The request: Your task is to transcribe, without alteration, the lines from the top of the material below through the line bearing "person('man in a", inclusive.
——————
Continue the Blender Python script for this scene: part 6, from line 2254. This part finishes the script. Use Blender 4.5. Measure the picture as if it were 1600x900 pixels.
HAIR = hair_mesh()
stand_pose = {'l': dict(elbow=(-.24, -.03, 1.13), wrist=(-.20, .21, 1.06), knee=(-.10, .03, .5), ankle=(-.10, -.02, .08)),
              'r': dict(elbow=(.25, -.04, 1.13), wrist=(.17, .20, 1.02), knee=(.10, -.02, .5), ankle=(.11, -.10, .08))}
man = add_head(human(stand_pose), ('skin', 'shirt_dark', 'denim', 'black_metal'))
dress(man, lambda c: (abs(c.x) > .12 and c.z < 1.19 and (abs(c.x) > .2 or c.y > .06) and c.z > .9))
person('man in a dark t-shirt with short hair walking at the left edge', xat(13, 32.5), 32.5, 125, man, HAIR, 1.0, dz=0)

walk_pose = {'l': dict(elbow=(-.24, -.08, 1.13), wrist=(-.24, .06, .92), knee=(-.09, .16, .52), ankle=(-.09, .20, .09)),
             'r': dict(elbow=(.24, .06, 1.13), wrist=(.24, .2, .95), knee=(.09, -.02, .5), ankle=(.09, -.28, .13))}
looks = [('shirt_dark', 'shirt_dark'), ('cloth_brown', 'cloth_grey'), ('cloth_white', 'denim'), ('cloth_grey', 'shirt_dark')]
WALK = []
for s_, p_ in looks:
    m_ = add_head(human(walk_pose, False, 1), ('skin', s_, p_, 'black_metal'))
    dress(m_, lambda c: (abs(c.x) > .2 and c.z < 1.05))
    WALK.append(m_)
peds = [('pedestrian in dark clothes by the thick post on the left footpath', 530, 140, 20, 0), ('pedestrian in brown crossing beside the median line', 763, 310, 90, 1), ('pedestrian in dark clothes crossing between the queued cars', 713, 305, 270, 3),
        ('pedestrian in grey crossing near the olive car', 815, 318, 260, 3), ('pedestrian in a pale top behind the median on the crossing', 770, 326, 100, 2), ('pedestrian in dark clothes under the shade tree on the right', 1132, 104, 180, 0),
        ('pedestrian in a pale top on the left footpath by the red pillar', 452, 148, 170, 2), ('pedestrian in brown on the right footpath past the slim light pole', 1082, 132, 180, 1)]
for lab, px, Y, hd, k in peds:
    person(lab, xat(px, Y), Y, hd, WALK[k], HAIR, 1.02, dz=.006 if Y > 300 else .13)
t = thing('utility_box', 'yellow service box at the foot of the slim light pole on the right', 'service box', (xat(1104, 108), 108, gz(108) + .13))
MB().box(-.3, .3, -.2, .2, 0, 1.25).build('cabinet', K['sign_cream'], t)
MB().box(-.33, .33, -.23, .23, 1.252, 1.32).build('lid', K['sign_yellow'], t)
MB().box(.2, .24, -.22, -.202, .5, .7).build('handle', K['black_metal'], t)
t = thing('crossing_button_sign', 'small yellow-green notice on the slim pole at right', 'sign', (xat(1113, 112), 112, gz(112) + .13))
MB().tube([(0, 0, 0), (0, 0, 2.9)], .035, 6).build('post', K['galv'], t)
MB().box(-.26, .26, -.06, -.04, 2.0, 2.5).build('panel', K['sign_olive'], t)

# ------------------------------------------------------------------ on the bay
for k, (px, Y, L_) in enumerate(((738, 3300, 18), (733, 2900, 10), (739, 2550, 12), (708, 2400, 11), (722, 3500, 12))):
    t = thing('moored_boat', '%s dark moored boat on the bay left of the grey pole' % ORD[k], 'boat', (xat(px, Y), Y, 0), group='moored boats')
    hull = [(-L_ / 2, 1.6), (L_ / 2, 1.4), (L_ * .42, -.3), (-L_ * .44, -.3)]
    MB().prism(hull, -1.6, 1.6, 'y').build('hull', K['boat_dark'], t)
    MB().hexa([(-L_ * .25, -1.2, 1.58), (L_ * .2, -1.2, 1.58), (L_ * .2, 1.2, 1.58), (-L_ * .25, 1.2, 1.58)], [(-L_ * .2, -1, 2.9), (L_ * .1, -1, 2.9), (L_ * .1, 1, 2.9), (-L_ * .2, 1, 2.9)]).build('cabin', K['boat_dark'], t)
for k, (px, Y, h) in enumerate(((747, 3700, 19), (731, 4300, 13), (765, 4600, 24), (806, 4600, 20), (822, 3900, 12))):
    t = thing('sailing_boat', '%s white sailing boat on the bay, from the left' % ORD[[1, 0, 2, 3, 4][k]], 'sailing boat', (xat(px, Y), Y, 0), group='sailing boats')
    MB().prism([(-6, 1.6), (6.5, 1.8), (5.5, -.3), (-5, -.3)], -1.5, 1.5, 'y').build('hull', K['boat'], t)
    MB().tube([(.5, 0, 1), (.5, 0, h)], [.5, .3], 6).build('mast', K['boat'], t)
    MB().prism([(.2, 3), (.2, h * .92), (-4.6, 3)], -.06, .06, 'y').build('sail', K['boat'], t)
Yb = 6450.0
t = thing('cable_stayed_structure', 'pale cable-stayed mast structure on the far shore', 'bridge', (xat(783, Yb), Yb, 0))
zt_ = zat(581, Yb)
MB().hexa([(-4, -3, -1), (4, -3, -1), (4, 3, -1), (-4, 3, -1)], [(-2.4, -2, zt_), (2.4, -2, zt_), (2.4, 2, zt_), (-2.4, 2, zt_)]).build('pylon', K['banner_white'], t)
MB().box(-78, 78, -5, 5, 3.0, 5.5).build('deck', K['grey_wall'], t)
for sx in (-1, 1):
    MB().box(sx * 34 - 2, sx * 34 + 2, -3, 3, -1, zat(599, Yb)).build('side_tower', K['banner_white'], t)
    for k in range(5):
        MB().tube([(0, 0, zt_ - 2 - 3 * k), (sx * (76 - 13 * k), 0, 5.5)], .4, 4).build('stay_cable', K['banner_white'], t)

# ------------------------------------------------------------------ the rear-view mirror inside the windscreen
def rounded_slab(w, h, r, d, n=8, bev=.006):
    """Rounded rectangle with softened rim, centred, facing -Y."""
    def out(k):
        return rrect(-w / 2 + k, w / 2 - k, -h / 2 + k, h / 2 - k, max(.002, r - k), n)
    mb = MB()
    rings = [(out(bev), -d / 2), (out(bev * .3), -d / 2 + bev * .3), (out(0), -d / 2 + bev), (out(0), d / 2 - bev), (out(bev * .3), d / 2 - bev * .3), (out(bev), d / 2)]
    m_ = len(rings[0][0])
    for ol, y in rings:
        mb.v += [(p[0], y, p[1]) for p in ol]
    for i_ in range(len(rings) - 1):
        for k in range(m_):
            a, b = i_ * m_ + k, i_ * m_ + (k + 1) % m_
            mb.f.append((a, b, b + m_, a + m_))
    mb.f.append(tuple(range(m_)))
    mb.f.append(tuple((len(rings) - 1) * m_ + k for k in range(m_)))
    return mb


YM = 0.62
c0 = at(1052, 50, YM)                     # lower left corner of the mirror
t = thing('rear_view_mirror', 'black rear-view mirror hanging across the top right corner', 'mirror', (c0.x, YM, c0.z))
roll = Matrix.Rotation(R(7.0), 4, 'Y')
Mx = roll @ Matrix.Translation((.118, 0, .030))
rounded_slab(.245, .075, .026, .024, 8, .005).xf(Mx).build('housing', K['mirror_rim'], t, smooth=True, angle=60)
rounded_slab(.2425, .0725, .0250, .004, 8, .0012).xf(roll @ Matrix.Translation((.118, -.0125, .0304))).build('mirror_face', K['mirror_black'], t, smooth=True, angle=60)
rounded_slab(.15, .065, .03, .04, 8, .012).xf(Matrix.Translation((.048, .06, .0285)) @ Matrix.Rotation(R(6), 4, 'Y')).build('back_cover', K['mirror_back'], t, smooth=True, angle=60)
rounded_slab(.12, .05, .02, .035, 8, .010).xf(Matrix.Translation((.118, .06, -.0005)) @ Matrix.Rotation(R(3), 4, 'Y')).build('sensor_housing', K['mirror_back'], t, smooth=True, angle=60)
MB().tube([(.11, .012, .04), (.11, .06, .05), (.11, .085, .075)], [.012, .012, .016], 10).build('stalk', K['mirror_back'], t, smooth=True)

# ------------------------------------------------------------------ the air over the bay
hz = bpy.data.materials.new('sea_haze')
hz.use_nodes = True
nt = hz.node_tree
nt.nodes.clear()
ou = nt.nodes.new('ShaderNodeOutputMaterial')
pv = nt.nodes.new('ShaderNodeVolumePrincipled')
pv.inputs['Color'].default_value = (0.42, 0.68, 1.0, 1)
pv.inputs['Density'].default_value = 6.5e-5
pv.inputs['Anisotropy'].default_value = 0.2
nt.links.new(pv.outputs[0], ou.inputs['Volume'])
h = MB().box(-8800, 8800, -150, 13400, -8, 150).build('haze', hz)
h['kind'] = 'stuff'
——————
Solution to this exercise:
Continue the Blender Python script for this scene: part 6, from line 2254. This part finishes the script. Use Blender 4.5. Measure the picture as if it were 1600x900 pixels.
HAIR = hair_mesh()
stand_pose = {'l': dict(elbow=(-.24, -.03, 1.13), wrist=(-.20, .21, 1.06), knee=(-.10, .03, .5), ankle=(-.10, -.02, .08)),
              'r': dict(elbow=(.25, -.04, 1.13), wrist=(.17, .20, 1.02), knee=(.10, -.02, .5), ankle=(.11, -.10, .08))}
man = add_head(human(stand_pose), ('skin', 'shirt_dark', 'denim', 'black_metal'))
dress(man, lambda c: (abs(c.x) > .12 and c.z < 1.19 and (abs(c.x) > .2 or c.y > .06) and c.z > .9))
person('man in a dark t-shirt with short hair walking at the left edge', xat(13, 32.5), 32.5, 125, man, HAIR, 1.0, dz=0)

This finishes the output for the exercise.